Feminismo de masas
La cuarta ola del feminismo ha resultado ser un tsunami. Al menos, entre nosotros. La enorme demostración de fuerza del 8 de marzo, que se ha producido un año después de la gran explosión callejera del movimiento, configura un fenómeno social impresionante.
Cada uno tiene sus referencias urbanas para calibrar la envergadura de las demostraciones de masas en su ciudad. En Valencia, durante la tarde de este viernes de marzo, un abigarrado cinturón humano de tonos violetas abrazó a lo largo de la ronda interior casi por completo el distrito de Ciutat Vella. Fue una manifestación monumental, sin duda, similar a las registradas durante la jornada en muchas otras ciudades grandes, medianas y pequeñas, solo comparable a las protestas pacifistas que movilizó hace años el rechazo a la participación de España en la guerra de Irak.
Con toda su larga trayectoria histórica a las espaldas, desde la conquista de los más elementales derechos de ciudadanía, como el de votar, pasando por el derribo de barreras en el acceso de las mujeres al mundo político y laboral y por el ejercicio de derechos sexuales y reproductivos que desbordan la moral y los prejuicios tradicionales, el feminismo llega a estas alturas del siglo XXI convertido en un movimiento de masas que exige igualdad legal y cambios sociales para asegurar que tanto hombres como mujeres compartan el mundo público y el privado, pero también carga contra el patriarcado y plantea una nueva feminidad cuestionadora del funcionamiento de la familia y la sexualidad.
Antes y después de que Kate Millet formulara la idea de que “lo personal es político”, el feminismo ha avanzado, en efecto, como una sucesión de olas a cuyo paso quedaban modificadas las costumbres y la cultura, con transformaciones típicas de los movimientos sociales en la ideología, las normas, la organización de la sociedad y la redistribución del poder. El clamor igualitario del feminismo impugna la discriminación legal tanto como la injusticia de facto. Y en ese punto levanta la suspicacia de la derecha, tanto o más que al poner en cuestión los roles sexuales y familiares tradicionales.
De ahí la reacción y la más que visible incomodidad de las formaciones políticas conservadoras ante el empuje feminista. Una cosa es estar a favor de la igualdad legal e institucional y otra apuntarse al derribo de ciertos fundamentos del sistema basados en la acumulación y la competitividad. Los mecanismos de solidaridad que plantea el movimiento feminista son, en el fondo, bastante subversivos.
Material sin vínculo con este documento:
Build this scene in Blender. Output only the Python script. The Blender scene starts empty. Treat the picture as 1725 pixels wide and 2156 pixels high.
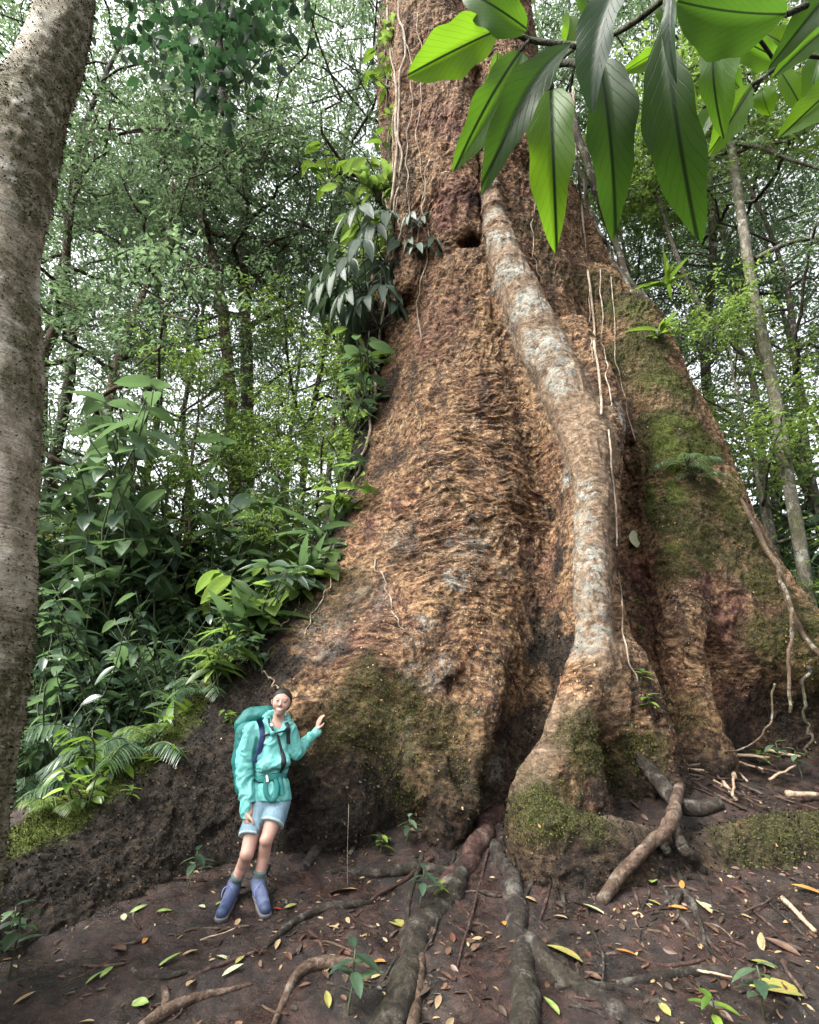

Por eso, los más reaccionarios empiezan a cuestionar incluso algo tan obvio como la necesidad de combatir la violencia machista.
Trump, Bolsonaro y otros encarnan en el mundo el obsceno reflujo defensivo frente a la “revolución violeta”, la resistencia a su capacidad de contaminar lo político, lo social y, también, lo económico. A su vez, la derecha clásica se halla cada vez más perpleja ante el fenómeno, mientras la izquierda, en todas sus expresiones, viaja en el pelotón de un movimiento sin liderazgos, dotado de la indiscutible transversalidad de una gran ola.
No es casual, por tanto, que la extrema derecha asome en España con dos fijaciones, el nacionalismo centralista y el antifeminismo. Ni que Ciudadanos y el PP hayan dado una sensación de incomodidad tan grande ante el estallido de las reivindicaciones feministas. En forma de lluvia fina, de ola creciente o de maremoto, el feminista es, tal vez solo junto al ecologista, cuyo potencial en la lucha contra el cambio climático resulta ahora mismo difícil de predecir, el movimiento social que más empuja en la reforma estructural del sistema.
Como actor político colectivo de carácter movilizador, frente a un programa de involución como el que barajan las derechas en España para el conflicto nacionalista e identitario, el feminismo representa, con sus repercusiones en la igualdad, la solidaridad y la inclusión social, así como en las mentalidades y las costumbres, no solo la vanguardia, sino todo un motor del cambio.